(Scene script records)
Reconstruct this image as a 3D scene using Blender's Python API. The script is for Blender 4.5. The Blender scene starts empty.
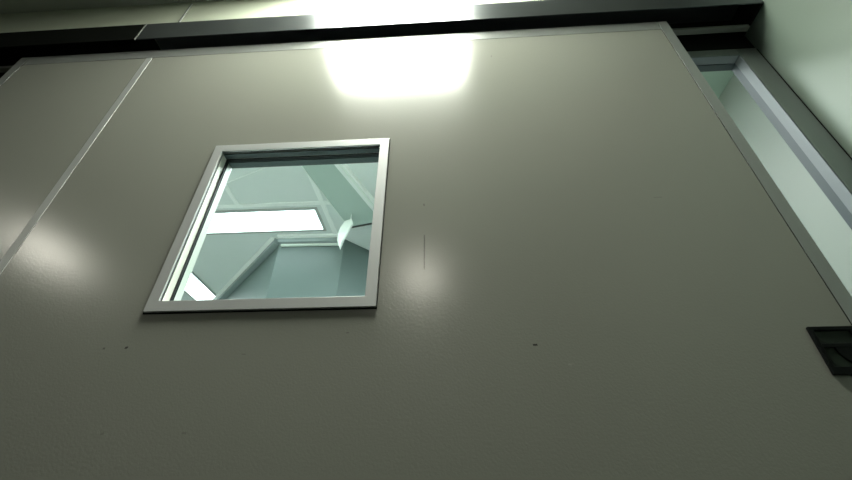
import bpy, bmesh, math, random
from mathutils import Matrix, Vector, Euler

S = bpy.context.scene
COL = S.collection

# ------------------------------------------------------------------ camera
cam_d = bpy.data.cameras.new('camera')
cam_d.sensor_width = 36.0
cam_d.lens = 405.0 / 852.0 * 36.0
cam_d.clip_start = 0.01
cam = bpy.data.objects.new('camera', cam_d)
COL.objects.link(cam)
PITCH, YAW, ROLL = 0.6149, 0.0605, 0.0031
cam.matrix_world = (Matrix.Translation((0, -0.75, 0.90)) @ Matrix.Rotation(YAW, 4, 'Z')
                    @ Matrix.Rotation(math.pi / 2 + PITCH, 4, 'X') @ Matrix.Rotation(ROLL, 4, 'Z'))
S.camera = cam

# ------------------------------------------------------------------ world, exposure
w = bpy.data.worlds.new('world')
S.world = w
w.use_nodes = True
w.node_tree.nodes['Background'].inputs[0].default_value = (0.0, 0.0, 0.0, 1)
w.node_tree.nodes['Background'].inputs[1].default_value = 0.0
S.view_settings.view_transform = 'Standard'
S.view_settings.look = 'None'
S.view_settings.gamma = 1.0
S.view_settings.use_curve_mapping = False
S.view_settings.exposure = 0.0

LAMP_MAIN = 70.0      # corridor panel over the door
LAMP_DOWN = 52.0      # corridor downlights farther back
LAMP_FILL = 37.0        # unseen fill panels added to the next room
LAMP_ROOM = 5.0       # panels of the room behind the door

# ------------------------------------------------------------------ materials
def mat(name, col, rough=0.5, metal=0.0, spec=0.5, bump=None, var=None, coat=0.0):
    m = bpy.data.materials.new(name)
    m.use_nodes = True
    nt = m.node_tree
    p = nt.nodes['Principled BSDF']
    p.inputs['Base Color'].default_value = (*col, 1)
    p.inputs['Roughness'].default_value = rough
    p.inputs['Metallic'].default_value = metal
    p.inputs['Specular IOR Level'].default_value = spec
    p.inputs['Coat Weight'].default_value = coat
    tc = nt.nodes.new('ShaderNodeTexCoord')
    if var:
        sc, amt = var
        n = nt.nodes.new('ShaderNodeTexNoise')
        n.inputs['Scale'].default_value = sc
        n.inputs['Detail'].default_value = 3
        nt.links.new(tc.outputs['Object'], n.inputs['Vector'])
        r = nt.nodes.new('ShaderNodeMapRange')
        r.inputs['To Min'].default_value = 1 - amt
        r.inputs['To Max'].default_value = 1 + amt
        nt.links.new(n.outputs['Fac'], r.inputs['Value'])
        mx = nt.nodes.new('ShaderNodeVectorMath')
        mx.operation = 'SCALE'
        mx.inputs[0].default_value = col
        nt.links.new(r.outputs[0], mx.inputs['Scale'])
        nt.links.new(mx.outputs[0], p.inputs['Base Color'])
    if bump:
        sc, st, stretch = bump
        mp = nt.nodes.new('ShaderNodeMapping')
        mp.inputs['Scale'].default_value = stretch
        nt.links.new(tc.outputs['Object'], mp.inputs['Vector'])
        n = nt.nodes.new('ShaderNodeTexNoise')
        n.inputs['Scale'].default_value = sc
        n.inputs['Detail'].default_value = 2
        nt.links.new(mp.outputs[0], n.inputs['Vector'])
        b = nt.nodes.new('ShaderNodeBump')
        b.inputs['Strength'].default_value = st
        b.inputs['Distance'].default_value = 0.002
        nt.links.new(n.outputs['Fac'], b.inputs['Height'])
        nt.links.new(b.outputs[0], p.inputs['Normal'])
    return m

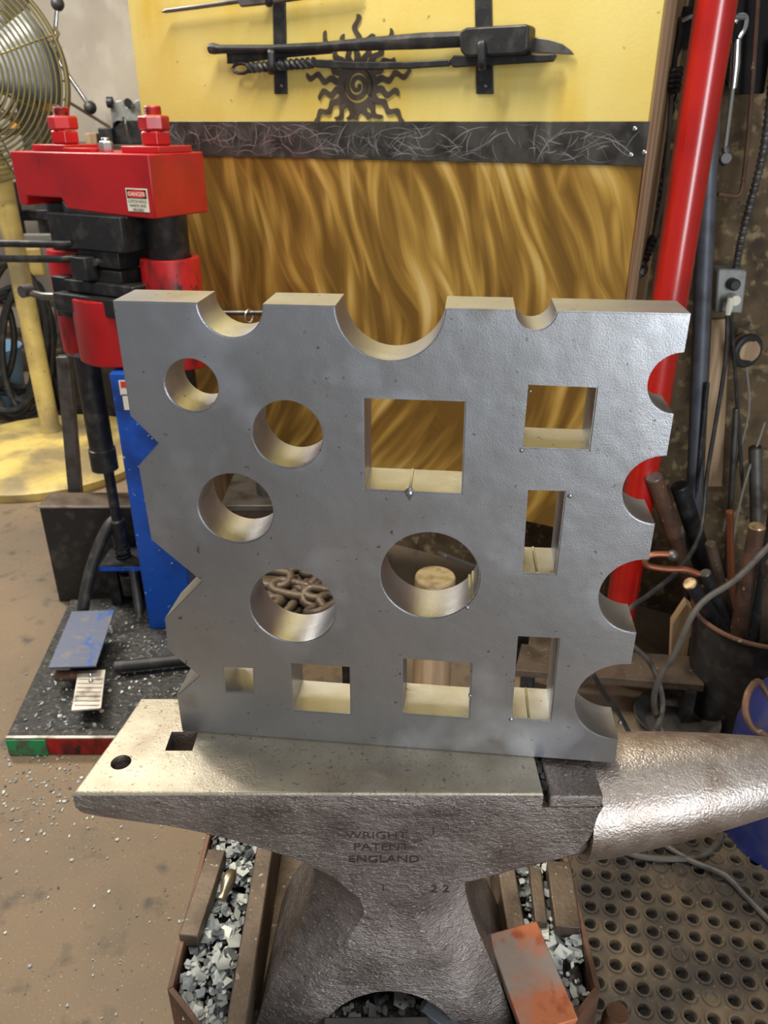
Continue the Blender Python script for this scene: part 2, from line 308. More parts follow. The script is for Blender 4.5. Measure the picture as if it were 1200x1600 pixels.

*What is asked*. Each line of the data should be quoted exactly, with pictures left out.

*Result*.
Reconstruct this image as a 3D scene using Blender's Python API. The script is for Blender 4.5. The Blender scene starts empty.
import bpy, bmesh, math, random
from mathutils import Matrix, Vector, Euler

S = bpy.context.scene
COL = S.collection

# ------------------------------------------------------------------ camera
cam_d = bpy.data.cameras.new('camera')
cam_d.sensor_width = 36.0
cam_d.lens = 405.0 / 852.0 * 36.0
cam_d.clip_start = 0.01
cam = bpy.data.objects.new('camera', cam_d)
COL.objects.link(cam)
PITCH, YAW, ROLL = 0.6149, 0.0605, 0.0031
cam.matrix_world = (Matrix.Translation((0, -0.75, 0.90)) @ Matrix.Rotation(YAW, 4, 'Z')
                    @ Matrix.Rotation(math.pi / 2 + PITCH, 4, 'X') @ Matrix.Rotation(ROLL, 4, 'Z'))
S.camera = cam

# ------------------------------------------------------------------ world, exposure
w = bpy.data.worlds.new('world')
S.world = w
w.use_nodes = True
w.node_tree.nodes['Background'].inputs[0].default_value = (0.0, 0.0, 0.0, 1)
w.node_tree.nodes['Background'].inputs[1].default_value = 0.0
S.view_settings.view_transform = 'Standard'
S.view_settings.look = 'None'
S.view_settings.gamma = 1.0
S.view_settings.use_curve_mapping = False
S.view_settings.exposure = 0.0

LAMP_MAIN = 70.0      # corridor panel over the door
LAMP_DOWN = 52.0      # corridor downlights farther back
LAMP_FILL = 37.0        # unseen fill panels added to the next room
LAMP_ROOM = 5.0       # panels of the room behind the door

# ------------------------------------------------------------------ materials
def mat(name, col, rough=0.5, metal=0.0, spec=0.5, bump=None, var=None, coat=0.0):
    m = bpy.data.materials.new(name)
    m.use_nodes = True
    nt = m.node_tree
    p = nt.nodes['Principled BSDF']
    p.inputs['Base Color'].default_value = (*col, 1)
    p.inputs['Roughness'].default_value = rough
    p.inputs['Metallic'].default_value = metal
    p.inputs['Specular IOR Level'].default_value = spec
    p.inputs['Coat Weight'].default_value = coat
    tc = nt.nodes.new('ShaderNodeTexCoord')
    if var:
        sc, amt = var
        n = nt.nodes.new('ShaderNodeTexNoise')
        n.inputs['Scale'].default_value = sc
        n.inputs['Detail'].default_value = 3
        nt.links.new(tc.outputs['Object'], n.inputs['Vector'])
        r = nt.nodes.new('ShaderNodeMapRange')
        r.inputs['To Min'].default_value = 1 - amt
        r.inputs['To Max'].default_value = 1 + amt
        nt.links.new(n.outputs['Fac'], r.inputs['Value'])
        mx = nt.nodes.new('ShaderNodeVectorMath')
        mx.operation = 'SCALE'
        mx.inputs[0].default_value = col
        nt.links.new(r.outputs[0], mx.inputs['Scale'])
        nt.links.new(mx.outputs[0], p.inputs['Base Color'])
    if bump:
        sc, st, stretch = bump
        mp = nt.nodes.new('ShaderNodeMapping')
        mp.inputs['Scale'].default_value = stretch
        nt.links.new(tc.outputs['Object'], mp.inputs['Vector'])
        n = nt.nodes.new('ShaderNodeTexNoise')
        n.inputs['Scale'].default_value = sc
        n.inputs['Detail'].default_value = 2
        nt.links.new(mp.outputs[0], n.inputs['Vector'])
        b = nt.nodes.new('ShaderNodeBump')
        b.inputs['Strength'].default_value = st
        b.inputs['Distance'].default_value = 0.002
        nt.links.new(n.outputs['Fac'], b.inputs['Height'])
        nt.links.new(b.outputs[0], p.inputs['Normal'])
    return m

Continue the Blender Python script for this scene: part 2, from line 308. More parts follow. The script is for Blender 4.5. Measure the picture as if it were 1200x1600 pixels.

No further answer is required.